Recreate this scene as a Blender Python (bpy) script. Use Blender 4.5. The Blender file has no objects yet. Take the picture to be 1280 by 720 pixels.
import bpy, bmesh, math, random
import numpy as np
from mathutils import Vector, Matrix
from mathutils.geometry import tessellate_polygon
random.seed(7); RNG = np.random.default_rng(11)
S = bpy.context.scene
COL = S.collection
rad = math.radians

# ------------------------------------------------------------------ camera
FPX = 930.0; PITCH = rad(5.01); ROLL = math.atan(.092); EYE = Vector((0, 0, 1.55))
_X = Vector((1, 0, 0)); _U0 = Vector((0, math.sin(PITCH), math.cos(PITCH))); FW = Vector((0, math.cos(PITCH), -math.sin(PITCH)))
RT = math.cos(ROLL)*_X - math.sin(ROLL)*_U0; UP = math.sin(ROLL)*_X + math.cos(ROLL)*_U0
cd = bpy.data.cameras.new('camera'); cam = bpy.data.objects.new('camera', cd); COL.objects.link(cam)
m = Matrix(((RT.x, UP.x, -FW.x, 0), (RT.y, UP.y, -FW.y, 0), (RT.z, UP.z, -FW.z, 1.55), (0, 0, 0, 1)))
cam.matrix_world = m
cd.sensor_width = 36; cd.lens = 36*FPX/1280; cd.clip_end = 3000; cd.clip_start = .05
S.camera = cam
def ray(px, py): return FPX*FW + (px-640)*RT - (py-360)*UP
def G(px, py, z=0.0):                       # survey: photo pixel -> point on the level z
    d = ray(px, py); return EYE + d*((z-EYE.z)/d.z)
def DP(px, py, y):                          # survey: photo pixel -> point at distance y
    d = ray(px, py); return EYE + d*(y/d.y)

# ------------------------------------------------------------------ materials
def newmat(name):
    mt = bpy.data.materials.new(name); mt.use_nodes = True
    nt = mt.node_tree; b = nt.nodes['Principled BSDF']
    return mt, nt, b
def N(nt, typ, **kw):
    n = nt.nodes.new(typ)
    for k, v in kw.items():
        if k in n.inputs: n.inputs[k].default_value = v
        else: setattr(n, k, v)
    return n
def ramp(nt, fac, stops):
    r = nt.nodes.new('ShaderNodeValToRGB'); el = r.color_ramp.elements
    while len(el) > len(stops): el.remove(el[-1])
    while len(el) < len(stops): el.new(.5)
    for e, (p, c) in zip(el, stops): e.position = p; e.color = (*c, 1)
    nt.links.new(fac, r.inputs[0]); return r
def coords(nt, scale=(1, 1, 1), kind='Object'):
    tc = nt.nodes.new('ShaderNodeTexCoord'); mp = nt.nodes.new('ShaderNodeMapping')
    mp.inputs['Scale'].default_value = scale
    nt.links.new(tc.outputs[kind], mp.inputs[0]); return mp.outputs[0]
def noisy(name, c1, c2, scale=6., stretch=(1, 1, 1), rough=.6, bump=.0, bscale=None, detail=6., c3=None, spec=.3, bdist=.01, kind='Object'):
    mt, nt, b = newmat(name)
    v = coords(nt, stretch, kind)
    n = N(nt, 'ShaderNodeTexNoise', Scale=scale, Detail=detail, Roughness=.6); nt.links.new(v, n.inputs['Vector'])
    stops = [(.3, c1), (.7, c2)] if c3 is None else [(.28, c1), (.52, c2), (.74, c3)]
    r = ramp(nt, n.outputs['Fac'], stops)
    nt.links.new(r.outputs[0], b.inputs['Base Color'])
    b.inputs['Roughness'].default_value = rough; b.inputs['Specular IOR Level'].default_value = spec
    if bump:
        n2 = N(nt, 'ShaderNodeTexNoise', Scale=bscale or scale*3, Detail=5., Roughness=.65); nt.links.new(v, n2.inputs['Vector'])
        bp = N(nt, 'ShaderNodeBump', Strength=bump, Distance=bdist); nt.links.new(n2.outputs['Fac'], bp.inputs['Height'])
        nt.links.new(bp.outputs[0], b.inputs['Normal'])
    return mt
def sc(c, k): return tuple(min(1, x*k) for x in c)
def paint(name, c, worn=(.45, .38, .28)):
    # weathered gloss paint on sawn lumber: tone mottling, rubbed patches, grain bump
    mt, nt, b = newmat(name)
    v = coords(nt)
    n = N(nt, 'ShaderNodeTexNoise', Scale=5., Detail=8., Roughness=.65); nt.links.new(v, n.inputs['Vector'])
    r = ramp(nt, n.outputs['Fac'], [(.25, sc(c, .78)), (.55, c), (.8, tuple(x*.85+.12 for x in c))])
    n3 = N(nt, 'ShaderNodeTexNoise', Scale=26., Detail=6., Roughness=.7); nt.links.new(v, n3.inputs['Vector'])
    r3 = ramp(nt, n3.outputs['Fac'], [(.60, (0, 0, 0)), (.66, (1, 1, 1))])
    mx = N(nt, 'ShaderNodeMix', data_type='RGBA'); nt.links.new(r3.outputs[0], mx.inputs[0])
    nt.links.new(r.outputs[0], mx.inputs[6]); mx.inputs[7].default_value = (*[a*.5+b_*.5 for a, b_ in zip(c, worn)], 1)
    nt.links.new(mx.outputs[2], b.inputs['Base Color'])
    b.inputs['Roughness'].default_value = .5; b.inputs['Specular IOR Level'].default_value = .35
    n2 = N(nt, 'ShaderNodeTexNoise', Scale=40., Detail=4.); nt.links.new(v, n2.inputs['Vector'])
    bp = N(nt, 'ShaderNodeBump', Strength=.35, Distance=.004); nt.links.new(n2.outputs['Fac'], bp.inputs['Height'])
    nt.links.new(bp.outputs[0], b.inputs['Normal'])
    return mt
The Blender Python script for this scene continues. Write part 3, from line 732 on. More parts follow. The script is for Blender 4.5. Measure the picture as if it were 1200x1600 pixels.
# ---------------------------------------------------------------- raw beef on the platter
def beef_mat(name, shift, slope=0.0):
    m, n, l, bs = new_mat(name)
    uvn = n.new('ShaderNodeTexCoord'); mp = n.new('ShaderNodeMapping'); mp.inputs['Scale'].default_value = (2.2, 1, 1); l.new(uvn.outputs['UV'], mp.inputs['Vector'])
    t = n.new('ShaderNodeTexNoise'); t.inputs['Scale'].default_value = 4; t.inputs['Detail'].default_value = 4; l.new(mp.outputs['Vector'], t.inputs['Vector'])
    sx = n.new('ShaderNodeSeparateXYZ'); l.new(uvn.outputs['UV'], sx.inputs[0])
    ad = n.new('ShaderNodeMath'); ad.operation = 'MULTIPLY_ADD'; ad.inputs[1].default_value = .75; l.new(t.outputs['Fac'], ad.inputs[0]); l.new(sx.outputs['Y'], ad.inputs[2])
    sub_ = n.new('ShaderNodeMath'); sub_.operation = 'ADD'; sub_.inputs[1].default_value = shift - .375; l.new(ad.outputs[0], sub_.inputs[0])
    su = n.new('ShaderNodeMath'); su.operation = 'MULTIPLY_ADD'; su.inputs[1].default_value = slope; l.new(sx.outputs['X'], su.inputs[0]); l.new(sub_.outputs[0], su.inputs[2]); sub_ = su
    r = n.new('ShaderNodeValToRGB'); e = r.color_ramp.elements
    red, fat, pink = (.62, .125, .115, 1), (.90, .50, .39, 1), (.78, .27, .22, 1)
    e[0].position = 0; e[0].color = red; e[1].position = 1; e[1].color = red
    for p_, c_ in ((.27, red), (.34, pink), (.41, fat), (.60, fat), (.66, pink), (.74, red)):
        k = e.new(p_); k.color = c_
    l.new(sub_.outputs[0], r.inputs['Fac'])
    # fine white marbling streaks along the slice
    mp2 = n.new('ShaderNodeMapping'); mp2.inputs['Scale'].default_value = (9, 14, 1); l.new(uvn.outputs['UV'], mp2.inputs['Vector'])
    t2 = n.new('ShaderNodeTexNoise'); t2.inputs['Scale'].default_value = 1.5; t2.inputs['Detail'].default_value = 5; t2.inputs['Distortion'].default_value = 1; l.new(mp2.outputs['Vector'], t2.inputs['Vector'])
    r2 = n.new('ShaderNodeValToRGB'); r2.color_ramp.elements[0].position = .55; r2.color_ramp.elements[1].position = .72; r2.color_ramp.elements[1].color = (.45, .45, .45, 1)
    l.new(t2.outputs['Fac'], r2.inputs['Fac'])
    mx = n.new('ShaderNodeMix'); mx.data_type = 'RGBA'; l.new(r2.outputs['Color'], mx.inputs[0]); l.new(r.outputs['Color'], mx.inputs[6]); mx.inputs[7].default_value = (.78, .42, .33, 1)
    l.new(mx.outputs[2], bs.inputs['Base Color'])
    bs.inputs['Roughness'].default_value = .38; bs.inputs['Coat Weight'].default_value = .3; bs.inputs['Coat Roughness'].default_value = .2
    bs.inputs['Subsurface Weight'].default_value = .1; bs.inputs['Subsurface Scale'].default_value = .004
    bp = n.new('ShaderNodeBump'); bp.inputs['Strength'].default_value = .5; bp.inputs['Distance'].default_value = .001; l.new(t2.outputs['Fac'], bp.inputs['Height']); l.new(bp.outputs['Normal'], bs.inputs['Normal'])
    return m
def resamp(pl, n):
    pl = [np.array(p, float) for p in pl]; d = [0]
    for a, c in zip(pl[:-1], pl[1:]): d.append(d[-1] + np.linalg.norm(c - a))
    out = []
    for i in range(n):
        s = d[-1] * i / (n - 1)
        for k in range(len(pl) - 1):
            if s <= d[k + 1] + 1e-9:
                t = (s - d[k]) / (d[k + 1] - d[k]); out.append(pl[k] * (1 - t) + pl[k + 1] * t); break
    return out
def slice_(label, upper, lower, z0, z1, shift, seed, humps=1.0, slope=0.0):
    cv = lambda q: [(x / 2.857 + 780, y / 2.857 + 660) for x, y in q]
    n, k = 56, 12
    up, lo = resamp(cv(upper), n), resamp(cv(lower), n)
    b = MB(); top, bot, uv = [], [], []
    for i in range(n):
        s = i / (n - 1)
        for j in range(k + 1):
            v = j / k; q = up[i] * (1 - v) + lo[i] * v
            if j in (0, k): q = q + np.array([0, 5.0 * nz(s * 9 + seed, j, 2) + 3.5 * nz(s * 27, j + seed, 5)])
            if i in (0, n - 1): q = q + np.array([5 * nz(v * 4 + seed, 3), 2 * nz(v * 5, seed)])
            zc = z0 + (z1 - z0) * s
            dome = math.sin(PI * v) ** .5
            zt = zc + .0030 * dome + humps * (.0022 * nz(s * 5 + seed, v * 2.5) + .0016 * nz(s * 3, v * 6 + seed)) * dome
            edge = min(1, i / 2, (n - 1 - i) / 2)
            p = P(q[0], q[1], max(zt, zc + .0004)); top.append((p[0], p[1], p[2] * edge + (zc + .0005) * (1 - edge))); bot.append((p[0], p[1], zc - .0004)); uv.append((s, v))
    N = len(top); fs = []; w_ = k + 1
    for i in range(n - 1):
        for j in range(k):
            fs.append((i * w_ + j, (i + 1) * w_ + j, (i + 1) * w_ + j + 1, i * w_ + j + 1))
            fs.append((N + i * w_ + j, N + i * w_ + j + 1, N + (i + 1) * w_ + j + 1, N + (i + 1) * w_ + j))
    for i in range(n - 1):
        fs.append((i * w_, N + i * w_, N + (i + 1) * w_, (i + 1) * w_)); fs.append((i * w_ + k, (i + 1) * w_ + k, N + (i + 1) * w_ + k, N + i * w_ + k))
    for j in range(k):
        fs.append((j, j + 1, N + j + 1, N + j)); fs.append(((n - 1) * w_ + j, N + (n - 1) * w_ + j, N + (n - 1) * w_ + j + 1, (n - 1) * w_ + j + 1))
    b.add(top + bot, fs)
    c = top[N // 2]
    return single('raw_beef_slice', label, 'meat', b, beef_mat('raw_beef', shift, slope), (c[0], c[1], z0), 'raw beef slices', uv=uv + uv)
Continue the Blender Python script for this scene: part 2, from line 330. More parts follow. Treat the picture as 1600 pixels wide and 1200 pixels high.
————————
Quote every line from the beginning of the entries up to and including the line that contains "d = ray(px, py); return EYE + d*(y/d.y)".

Recreate this scene as a Blender Python (bpy) script. Use Blender 4.5. The Blender file has no objects yet. Take the picture to be 1280 by 720 pixels.
import bpy, bmesh, math, random
import numpy as np
from mathutils import Vector, Matrix
from mathutils.geometry import tessellate_polygon
random.seed(7); RNG = np.random.default_rng(11)
S = bpy.context.scene
COL = S.collection
rad = math.radians

# ------------------------------------------------------------------ camera
FPX = 930.0; PITCH = rad(5.01); ROLL = math.atan(.092); EYE = Vector((0, 0, 1.55))
_X = Vector((1, 0, 0)); _U0 = Vector((0, math.sin(PITCH), math.cos(PITCH))); FW = Vector((0, math.cos(PITCH), -math.sin(PITCH)))
RT = math.cos(ROLL)*_X - math.sin(ROLL)*_U0; UP = math.sin(ROLL)*_X + math.cos(ROLL)*_U0
cd = bpy.data.cameras.new('camera'); cam = bpy.data.objects.new('camera', cd); COL.objects.link(cam)
m = Matrix(((RT.x, UP.x, -FW.x, 0), (RT.y, UP.y, -FW.y, 0), (RT.z, UP.z, -FW.z, 1.55), (0, 0, 0, 1)))
cam.matrix_world = m
cd.sensor_width = 36; cd.lens = 36*FPX/1280; cd.clip_end = 3000; cd.clip_start = .05
S.camera = cam
def ray(px, py): return FPX*FW + (px-640)*RT - (py-360)*UP
def G(px, py, z=0.0):                       # survey: photo pixel -> point on the level z
    d = ray(px, py); return EYE + d*((z-EYE.z)/d.z)
def DP(px, py, y):                          # survey: photo pixel -> point at distance y
    d = ray(px, py); return EYE + d*(y/d.y)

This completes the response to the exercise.